PhD Thesis submitted 2024
PhD Thesis Title
Our Mabel. Our Voice: Through Life Story One Aboriginal Family Writes for Self-Love, Justice and Reconciliation.
PhD Thesis Status
Accepted September 2024.
Award for Excellence
PhD received an Indigenous Higher Degree Research Excellence Award for outstanding doctoral candidature from Monash University Pro-Vice-Chancellor (Indigenous).
Publication of Thesis
The thesis will be under embargo until Jacinta can publish her great-grandmother's life story.
PhD Thesis Abstract
Historically, the colonisation of Australia has been told as a success story with little reflection on how this narrative has influenced Aboriginal families historically and to this day. Jacinta’s research directly challenges this problem.

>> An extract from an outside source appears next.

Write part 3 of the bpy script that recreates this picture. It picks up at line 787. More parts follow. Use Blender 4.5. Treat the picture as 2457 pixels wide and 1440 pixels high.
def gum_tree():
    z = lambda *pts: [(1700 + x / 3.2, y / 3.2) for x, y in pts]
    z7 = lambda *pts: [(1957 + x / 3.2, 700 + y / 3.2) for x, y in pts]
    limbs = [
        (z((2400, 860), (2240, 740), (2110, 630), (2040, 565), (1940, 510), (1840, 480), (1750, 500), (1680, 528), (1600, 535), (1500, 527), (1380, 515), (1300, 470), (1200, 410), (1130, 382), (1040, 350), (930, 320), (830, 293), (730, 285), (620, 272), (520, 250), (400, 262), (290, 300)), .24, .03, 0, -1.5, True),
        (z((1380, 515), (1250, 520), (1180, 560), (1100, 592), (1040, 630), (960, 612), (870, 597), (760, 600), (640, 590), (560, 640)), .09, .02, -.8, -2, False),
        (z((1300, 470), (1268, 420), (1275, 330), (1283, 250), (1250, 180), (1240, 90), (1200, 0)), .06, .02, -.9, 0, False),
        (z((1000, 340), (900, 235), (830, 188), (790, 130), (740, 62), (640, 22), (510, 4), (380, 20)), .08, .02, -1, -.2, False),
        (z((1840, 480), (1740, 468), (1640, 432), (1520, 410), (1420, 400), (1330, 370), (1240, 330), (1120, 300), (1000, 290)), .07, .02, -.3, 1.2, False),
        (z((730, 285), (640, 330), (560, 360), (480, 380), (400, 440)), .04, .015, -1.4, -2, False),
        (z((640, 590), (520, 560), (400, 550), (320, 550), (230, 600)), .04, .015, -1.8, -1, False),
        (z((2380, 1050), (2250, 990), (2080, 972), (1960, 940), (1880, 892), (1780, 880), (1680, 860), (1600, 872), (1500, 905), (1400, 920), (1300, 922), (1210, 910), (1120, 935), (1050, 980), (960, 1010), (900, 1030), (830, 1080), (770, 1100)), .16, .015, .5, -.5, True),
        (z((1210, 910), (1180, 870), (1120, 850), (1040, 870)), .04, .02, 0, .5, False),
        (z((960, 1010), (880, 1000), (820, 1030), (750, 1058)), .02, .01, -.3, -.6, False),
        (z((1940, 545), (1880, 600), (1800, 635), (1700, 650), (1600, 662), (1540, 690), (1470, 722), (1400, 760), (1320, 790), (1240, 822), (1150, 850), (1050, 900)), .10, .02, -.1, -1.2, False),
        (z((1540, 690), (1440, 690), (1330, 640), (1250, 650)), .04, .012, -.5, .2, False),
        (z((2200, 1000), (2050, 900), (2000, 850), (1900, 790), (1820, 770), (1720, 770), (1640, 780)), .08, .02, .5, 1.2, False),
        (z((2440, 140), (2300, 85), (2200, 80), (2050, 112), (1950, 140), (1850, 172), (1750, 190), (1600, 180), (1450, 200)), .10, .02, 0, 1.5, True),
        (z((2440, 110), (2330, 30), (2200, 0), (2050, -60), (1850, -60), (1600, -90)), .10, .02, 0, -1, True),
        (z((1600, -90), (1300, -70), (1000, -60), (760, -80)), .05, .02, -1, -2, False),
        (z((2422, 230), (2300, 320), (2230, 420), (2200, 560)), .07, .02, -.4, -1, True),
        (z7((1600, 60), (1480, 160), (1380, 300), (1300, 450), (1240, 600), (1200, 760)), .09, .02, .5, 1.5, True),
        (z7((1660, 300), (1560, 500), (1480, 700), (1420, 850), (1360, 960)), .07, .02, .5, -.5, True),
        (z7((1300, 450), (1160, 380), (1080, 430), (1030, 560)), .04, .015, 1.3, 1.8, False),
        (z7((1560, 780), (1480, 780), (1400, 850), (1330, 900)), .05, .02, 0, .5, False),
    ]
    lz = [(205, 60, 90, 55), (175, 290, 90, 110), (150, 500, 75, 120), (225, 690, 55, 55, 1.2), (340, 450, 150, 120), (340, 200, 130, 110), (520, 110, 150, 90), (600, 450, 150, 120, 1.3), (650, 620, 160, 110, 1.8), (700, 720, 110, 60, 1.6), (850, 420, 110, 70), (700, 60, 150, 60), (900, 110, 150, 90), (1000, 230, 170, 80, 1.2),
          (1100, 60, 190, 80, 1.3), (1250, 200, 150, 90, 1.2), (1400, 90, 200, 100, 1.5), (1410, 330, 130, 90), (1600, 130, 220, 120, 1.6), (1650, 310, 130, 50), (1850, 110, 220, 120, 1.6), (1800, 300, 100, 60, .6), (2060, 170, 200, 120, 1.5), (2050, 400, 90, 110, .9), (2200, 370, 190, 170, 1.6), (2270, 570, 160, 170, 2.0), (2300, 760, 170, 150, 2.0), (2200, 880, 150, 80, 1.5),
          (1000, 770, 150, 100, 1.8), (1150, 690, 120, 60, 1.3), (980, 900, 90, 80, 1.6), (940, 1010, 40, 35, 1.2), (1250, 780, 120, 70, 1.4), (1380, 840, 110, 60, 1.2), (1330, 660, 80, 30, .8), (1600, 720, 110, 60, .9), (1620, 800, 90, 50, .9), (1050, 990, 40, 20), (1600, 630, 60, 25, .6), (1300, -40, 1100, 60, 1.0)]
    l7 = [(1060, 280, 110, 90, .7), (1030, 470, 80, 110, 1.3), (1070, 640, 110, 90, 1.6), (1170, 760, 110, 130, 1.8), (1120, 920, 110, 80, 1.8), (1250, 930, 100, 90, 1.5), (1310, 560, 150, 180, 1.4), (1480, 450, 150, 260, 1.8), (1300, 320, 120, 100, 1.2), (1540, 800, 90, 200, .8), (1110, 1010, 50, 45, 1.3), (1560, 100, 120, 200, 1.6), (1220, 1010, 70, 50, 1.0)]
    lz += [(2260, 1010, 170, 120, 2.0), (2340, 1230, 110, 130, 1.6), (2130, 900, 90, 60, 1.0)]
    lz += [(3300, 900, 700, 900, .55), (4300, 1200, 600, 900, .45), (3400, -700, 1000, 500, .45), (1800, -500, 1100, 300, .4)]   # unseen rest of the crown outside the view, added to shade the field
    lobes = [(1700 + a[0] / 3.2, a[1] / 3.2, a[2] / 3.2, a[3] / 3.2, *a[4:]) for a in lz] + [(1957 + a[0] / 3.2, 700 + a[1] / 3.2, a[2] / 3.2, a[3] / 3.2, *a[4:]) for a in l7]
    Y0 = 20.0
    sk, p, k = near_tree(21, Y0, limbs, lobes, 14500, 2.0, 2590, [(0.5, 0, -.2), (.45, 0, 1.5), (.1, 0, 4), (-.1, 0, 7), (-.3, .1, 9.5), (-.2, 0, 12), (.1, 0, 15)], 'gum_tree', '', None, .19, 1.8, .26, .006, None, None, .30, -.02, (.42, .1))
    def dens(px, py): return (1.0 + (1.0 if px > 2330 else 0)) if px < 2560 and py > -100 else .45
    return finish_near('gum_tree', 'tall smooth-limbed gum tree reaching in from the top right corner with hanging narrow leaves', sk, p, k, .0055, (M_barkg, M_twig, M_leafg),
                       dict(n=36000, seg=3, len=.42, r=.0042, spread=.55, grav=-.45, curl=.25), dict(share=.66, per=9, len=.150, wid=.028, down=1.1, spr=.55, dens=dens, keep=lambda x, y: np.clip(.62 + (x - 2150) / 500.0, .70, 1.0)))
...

With care and compassion, in collaboration with her Great Uncle Walter Eatts, her birth father, and family in Western Australia, she is telling her family’s story of reconnection and healing, through relational understandings that time is synchronous (the past lives in our present). Jacinta’s story centres her Great Grandmother Mabel Ita Eatts, née Frederick (1907-1991), a Kitja Jaru woman and a Stolen Generations Survivor, born on Country in Ceremony in Lugangarna/ Palm Springs, near Halls Creek in Western Australia.
Through archival evidence, her Great Uncle’s memoir, family memory, and further research, this thesis will document how Mabel and the man she married survived oppressive, racialised policies in Western Australia and Queensland between 1900 and 1960. This narrative will give agency to Mabel’s life, her strength and resilience and her influence on generations since.
Jacinta advocates for First Nations family standpoints inside of the Academy, Indigenous family access to all the archives that relate to them, and processes of culturally informed intergeneration truth-telling and healing through story.
Background - Western Australia's Secret History
The early to mid 1900's in Australia was a dark period for Aboriginal families. In Western Australia for instance, under the Aborigines Act 1905, The Chief Protector of Aborigines became the legal Guardian of all Aboriginal children in Western Australia till the age of 16 years, overriding all legal guardianship of their mothers. Aboriginal families were under the control and surveillance of the Department of Aborigines.
Aboriginal people were required to seek permission from local and State protectors, to do many things. During this time, 1000's of letters were written to the Aborigines Department by Aboriginal parents. All these letters were written with the hope for something better.
The Western Australian Government filed these letters away
and many have survived and can be found in the State Archives of Western Australia.
Jacinta's
Great Grand Father Jack Albert Eatts and her Great Grand Mother Mabel Ita Frederick were among those who wrote to the Protector of Aborigines.
Jacinta's family now have copies of the letters written by Jack and Mabel and the replies they received from the Department between 1929 - 1939.
These letters form the basis of this PhD.
Jacinta's
thesis is dedicated to her Great Grandmother Mabel Ita Frederick. As the 2018 NAIDOC week theme stated,
“Because of her we can”. Through the letters she and her husband Jack Albert Eatts wrote in the 1930’s to the
Protector of Aborigines, her family have learnt of their fierce efforts to keep the family together in an era where the Australian government was actively separating and controlling Indigenous Australian families.
The
Aborigines Act of 1905
created the position of Chief Protector of Aborigines. The Chief Protector's role in the removal of Aboriginal children and the administration of control over the lives of Aboriginal families is central to my study. The letters exchanged between Jacinta's family and the Protector of Aborigines during the 1930’s provides the backbone for exploration and discussion in this thesis.